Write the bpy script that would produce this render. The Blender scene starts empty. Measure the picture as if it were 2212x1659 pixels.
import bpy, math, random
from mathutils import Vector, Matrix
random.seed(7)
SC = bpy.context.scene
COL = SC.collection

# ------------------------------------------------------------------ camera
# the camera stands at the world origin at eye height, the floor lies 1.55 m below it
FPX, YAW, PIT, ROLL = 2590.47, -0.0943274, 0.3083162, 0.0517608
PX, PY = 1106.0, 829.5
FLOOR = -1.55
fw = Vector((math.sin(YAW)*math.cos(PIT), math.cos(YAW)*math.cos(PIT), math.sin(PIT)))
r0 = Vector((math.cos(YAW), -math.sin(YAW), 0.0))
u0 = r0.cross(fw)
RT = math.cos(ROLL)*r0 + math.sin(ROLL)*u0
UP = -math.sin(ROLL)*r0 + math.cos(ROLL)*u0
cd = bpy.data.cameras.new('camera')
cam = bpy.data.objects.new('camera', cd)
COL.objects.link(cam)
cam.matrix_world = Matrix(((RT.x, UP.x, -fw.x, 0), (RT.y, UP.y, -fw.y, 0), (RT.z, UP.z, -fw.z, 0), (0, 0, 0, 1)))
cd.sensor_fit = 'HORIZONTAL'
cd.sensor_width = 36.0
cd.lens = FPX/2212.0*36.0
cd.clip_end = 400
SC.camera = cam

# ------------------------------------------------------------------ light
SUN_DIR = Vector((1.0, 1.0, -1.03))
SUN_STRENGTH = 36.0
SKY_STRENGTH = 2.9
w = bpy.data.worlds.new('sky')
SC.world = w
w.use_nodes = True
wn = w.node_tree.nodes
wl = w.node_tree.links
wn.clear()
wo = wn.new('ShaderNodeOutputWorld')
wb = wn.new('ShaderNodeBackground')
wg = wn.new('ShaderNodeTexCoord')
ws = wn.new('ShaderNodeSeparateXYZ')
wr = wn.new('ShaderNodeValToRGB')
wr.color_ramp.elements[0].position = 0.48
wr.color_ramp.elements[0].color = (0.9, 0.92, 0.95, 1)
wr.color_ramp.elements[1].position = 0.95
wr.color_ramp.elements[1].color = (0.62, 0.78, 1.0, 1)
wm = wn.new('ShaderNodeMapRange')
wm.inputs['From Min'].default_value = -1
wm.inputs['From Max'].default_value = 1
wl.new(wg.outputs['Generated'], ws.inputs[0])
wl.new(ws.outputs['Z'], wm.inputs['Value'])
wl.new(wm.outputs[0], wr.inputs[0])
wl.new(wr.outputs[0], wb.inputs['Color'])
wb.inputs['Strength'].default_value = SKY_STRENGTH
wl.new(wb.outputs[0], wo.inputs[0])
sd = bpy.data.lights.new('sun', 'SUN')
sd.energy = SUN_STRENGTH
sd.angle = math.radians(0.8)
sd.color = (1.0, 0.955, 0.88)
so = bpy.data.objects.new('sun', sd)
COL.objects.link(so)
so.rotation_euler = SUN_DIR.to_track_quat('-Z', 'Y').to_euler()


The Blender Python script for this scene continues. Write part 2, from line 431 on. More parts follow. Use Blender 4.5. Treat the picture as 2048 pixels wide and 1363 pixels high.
☆ ☆ ☆ ☆ ☆ ☆ ☆
* _Direction_: Take the entries above and copy them out exactly.

* _The completed task_:
Write the bpy script that would produce this render. The Blender scene starts empty. Measure the picture as if it were 2212x1659 pixels.
import bpy, math, random
from mathutils import Vector, Matrix
random.seed(7)
SC = bpy.context.scene
COL = SC.collection

# ------------------------------------------------------------------ camera
# the camera stands at the world origin at eye height, the floor lies 1.55 m below it
FPX, YAW, PIT, ROLL = 2590.47, -0.0943274, 0.3083162, 0.0517608
PX, PY = 1106.0, 829.5
FLOOR = -1.55
fw = Vector((math.sin(YAW)*math.cos(PIT), math.cos(YAW)*math.cos(PIT), math.sin(PIT)))
r0 = Vector((math.cos(YAW), -math.sin(YAW), 0.0))
u0 = r0.cross(fw)
RT = math.cos(ROLL)*r0 + math.sin(ROLL)*u0
UP = -math.sin(ROLL)*r0 + math.cos(ROLL)*u0
cd = bpy.data.cameras.new('camera')
cam = bpy.data.objects.new('camera', cd)
COL.objects.link(cam)
cam.matrix_world = Matrix(((RT.x, UP.x, -fw.x, 0), (RT.y, UP.y, -fw.y, 0), (RT.z, UP.z, -fw.z, 0), (0, 0, 0, 1)))
cd.sensor_fit = 'HORIZONTAL'
cd.sensor_width = 36.0
cd.lens = FPX/2212.0*36.0
cd.clip_end = 400
SC.camera = cam

# ------------------------------------------------------------------ light
SUN_DIR = Vector((1.0, 1.0, -1.03))
SUN_STRENGTH = 36.0
SKY_STRENGTH = 2.9
w = bpy.data.worlds.new('sky')
SC.world = w
w.use_nodes = True
wn = w.node_tree.nodes
wl = w.node_tree.links
wn.clear()
wo = wn.new('ShaderNodeOutputWorld')
wb = wn.new('ShaderNodeBackground')
wg = wn.new('ShaderNodeTexCoord')
ws = wn.new('ShaderNodeSeparateXYZ')
wr = wn.new('ShaderNodeValToRGB')
wr.color_ramp.elements[0].position = 0.48
wr.color_ramp.elements[0].color = (0.9, 0.92, 0.95, 1)
wr.color_ramp.elements[1].position = 0.95
wr.color_ramp.elements[1].color = (0.62, 0.78, 1.0, 1)
wm = wn.new('ShaderNodeMapRange')
wm.inputs['From Min'].default_value = -1
wm.inputs['From Max'].default_value = 1
wl.new(wg.outputs['Generated'], ws.inputs[0])
wl.new(ws.outputs['Z'], wm.inputs['Value'])
wl.new(wm.outputs[0], wr.inputs[0])
wl.new(wr.outputs[0], wb.inputs['Color'])
wb.inputs['Strength'].default_value = SKY_STRENGTH
wl.new(wb.outputs[0], wo.inputs[0])
sd = bpy.data.lights.new('sun', 'SUN')
sd.energy = SUN_STRENGTH
sd.angle = math.radians(0.8)
sd.color = (1.0, 0.955, 0.88)
so = bpy.data.objects.new('sun', sd)
COL.objects.link(so)
so.rotation_euler = SUN_DIR.to_track_quat('-Z', 'Y').to_euler()


The Blender Python script for this scene continues. Write part 2, from line 431 on. More parts follow. Use Blender 4.5. Treat the picture as 2048 pixels wide and 1363 pixels high.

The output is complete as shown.